• **WHAT YOU NEED TO DO**
Beneath this task is a listing; retype all of it exactly.
◆ ◆ ◆ ◆ ◆ ◆ ◆
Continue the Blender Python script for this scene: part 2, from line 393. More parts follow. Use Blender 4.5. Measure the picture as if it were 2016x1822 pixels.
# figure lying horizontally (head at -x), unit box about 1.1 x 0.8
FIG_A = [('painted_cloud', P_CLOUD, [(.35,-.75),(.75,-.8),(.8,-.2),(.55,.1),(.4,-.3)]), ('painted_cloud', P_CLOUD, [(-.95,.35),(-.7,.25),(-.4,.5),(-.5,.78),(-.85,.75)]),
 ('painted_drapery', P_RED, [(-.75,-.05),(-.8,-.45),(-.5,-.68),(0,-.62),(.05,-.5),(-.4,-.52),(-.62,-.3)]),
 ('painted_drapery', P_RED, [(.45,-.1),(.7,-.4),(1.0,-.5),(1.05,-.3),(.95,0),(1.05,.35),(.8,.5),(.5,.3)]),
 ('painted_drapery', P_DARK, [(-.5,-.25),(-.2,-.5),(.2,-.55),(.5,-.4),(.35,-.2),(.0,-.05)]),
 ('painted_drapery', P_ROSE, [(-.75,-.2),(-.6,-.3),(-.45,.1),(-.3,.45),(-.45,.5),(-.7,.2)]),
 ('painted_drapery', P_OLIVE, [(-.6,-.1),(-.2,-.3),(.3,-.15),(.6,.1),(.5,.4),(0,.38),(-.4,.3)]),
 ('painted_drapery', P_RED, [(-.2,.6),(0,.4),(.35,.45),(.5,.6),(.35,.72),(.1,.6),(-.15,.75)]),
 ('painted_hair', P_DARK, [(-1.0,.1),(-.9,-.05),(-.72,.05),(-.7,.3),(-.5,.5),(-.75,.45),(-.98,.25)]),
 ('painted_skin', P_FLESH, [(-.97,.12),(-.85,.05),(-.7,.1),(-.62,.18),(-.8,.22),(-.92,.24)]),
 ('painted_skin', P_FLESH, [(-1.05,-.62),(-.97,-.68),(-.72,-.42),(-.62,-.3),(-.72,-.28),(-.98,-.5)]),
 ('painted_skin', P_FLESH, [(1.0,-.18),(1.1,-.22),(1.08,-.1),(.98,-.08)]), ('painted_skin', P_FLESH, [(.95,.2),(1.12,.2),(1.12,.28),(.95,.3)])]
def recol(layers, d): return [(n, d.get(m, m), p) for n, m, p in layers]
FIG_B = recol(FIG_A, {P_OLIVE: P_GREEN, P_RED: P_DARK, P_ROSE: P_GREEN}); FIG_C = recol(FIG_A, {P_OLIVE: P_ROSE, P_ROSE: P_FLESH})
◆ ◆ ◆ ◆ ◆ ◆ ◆
• **RESULT OF THE EXERCISE**
Continue the Blender Python script for this scene: part 2, from line 393. More parts follow. Use Blender 4.5. Measure the picture as if it were 2016x1822 pixels.
# figure lying horizontally (head at -x), unit box about 1.1 x 0.8
FIG_A = [('painted_cloud', P_CLOUD, [(.35,-.75),(.75,-.8),(.8,-.2),(.55,.1),(.4,-.3)]), ('painted_cloud', P_CLOUD, [(-.95,.35),(-.7,.25),(-.4,.5),(-.5,.78),(-.85,.75)]),
 ('painted_drapery', P_RED, [(-.75,-.05),(-.8,-.45),(-.5,-.68),(0,-.62),(.05,-.5),(-.4,-.52),(-.62,-.3)]),
 ('painted_drapery', P_RED, [(.45,-.1),(.7,-.4),(1.0,-.5),(1.05,-.3),(.95,0),(1.05,.35),(.8,.5),(.5,.3)]),
 ('painted_drapery', P_DARK, [(-.5,-.25),(-.2,-.5),(.2,-.55),(.5,-.4),(.35,-.2),(.0,-.05)]),
 ('painted_drapery', P_ROSE, [(-.75,-.2),(-.6,-.3),(-.45,.1),(-.3,.45),(-.45,.5),(-.7,.2)]),
 ('painted_drapery', P_OLIVE, [(-.6,-.1),(-.2,-.3),(.3,-.15),(.6,.1),(.5,.4),(0,.38),(-.4,.3)]),
 ('painted_drapery', P_RED, [(-.2,.6),(0,.4),(.35,.45),(.5,.6),(.35,.72),(.1,.6),(-.15,.75)]),
 ('painted_hair', P_DARK, [(-1.0,.1),(-.9,-.05),(-.72,.05),(-.7,.3),(-.5,.5),(-.75,.45),(-.98,.25)]),
 ('painted_skin', P_FLESH, [(-.97,.12),(-.85,.05),(-.7,.1),(-.62,.18),(-.8,.22),(-.92,.24)]),
 ('painted_skin', P_FLESH, [(-1.05,-.62),(-.97,-.68),(-.72,-.42),(-.62,-.3),(-.72,-.28),(-.98,-.5)]),
 ('painted_skin', P_FLESH, [(1.0,-.18),(1.1,-.22),(1.08,-.1),(.98,-.08)]), ('painted_skin', P_FLESH, [(.95,.2),(1.12,.2),(1.12,.28),(.95,.3)])]
def recol(layers, d): return [(n, d.get(m, m), p) for n, m, p in layers]
FIG_B = recol(FIG_A, {P_OLIVE: P_GREEN, P_RED: P_DARK, P_ROSE: P_GREEN}); FIG_C = recol(FIG_A, {P_OLIVE: P_ROSE, P_ROSE: P_FLESH})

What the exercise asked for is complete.